Cada levantar matutino tiene programados una serie de mecanismos automáticos que sin saber por qué nos dirigen hacia un orden predeterminado de las cosas. Ducha, café, vestirnos, pereza…, cada cual con su ritmo, para iniciar una andadura hacia el inicio de un nuevo día, de una nueva experiencia, en la que nos encontraremos con que nada está escrito, pero que nuestro tozudo orden nos dirige hacia lo que creemos que es lo correcto.

El orden de las cosas y la rutina, según los señores que estudian nuestro comportamiento humano, son esenciales para nuestro equilibrio mental para evitar situaciones de inseguridad. Aunque, todo el mundo se siente psicólogo cuando se menciona cualquier aspecto relacionado con la actividad humana, dejándonos sin palabras y pensamientos cuando un aspecto siniestro afecta a uno mismo y los amigos se consideren «expertos» en cualquier tema, llegando hasta darnos consejos como «mentores del amor», aunque ellos oculten que están pasando por una dificultad amorosa.

Somos así, aunque interiormente nuestro reverso mental le da la vuelta a las cosas, abandonamos el orden predeterminado y nos dejamos influenciar por lo contrario. Tiene su atractivo y despierta nuestras tentaciones. Un buen ejemplo es nuestra predisposición hacia un seductor postre, máxime si su contenido está estructurado con sustancias adictivas, por el que siempre nos dejamos tentar, aunque estemos a dieta o nuestro estómago no pueda más.

Y qué decir de esa técnica de venta repostera de muchos restaurantes, colocando bien a la vista ese carrito de postres para que nuestros ojos sistemáticamente se fijen en él y olvidemos la conversación que estamos manteniendo. Esa técnica de posicionamiento del carrito quizás sea uno de los objetivos para que cerremos el ágape con tres platos, mientras nuestra mente está ocupada con la decisión del que escogeremos, mientras salivamos y que una vez en la mesa, acabaremos deseando el que pidió cualquiera de los comensales que nos acompañan con un «¿puedo probarlo?». Sin llegar a escenas cinematográficas en las que después de un disgusto, se busca consuelo en un bote de helado, con el consecuente recargo de conciencia de si nos ayudará a mitigar la situación o nos creará otro problema emocional.

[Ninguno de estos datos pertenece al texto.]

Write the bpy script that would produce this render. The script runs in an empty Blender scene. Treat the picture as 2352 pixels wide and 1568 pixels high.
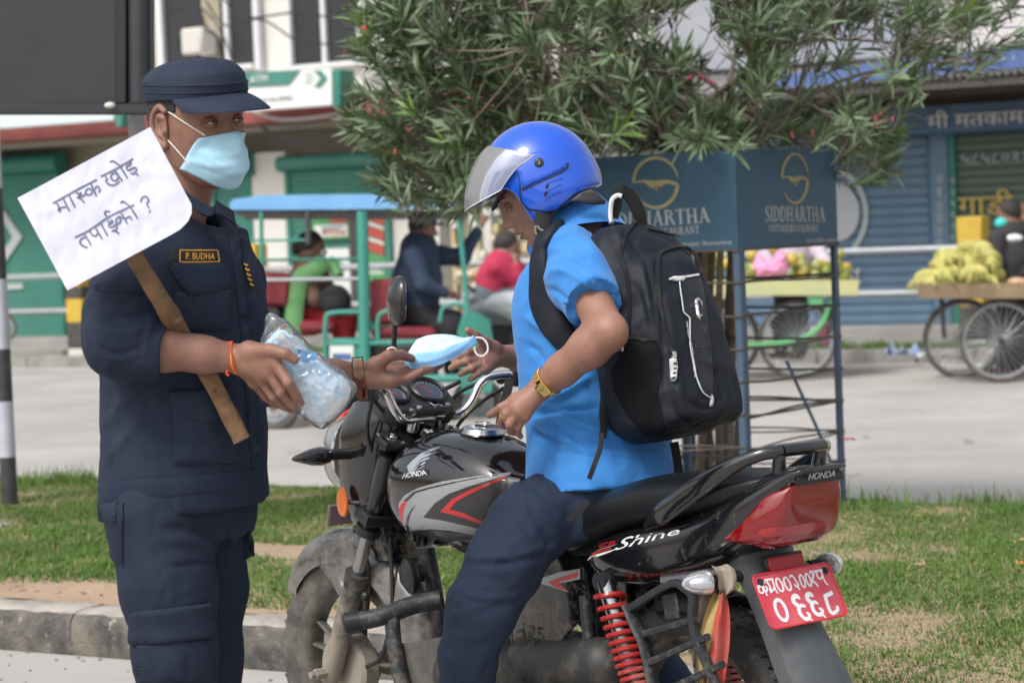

Pero la realidad está en el plato y eso es suficiente para evadir cualquier problema emocional, chocolates, helados, gelatinas, cacao, pasteles,… son suficientes y necesarios para que nuestro ego se sienta satisfecho, al menos durante ese tiempo en el que nuestro cerebro no deja de producir endorfinas y nos provoca un éxtasis que según algunas personas es como un orgasmo.

Y después de socorrer a la tentación, escuchar los comentarios de los ocupantes de la mesa, destacando los sabores y la bondad de su contenido, alguien suelta la frase «deberían existir restaurantes en los que la carta sólo fuera de postres».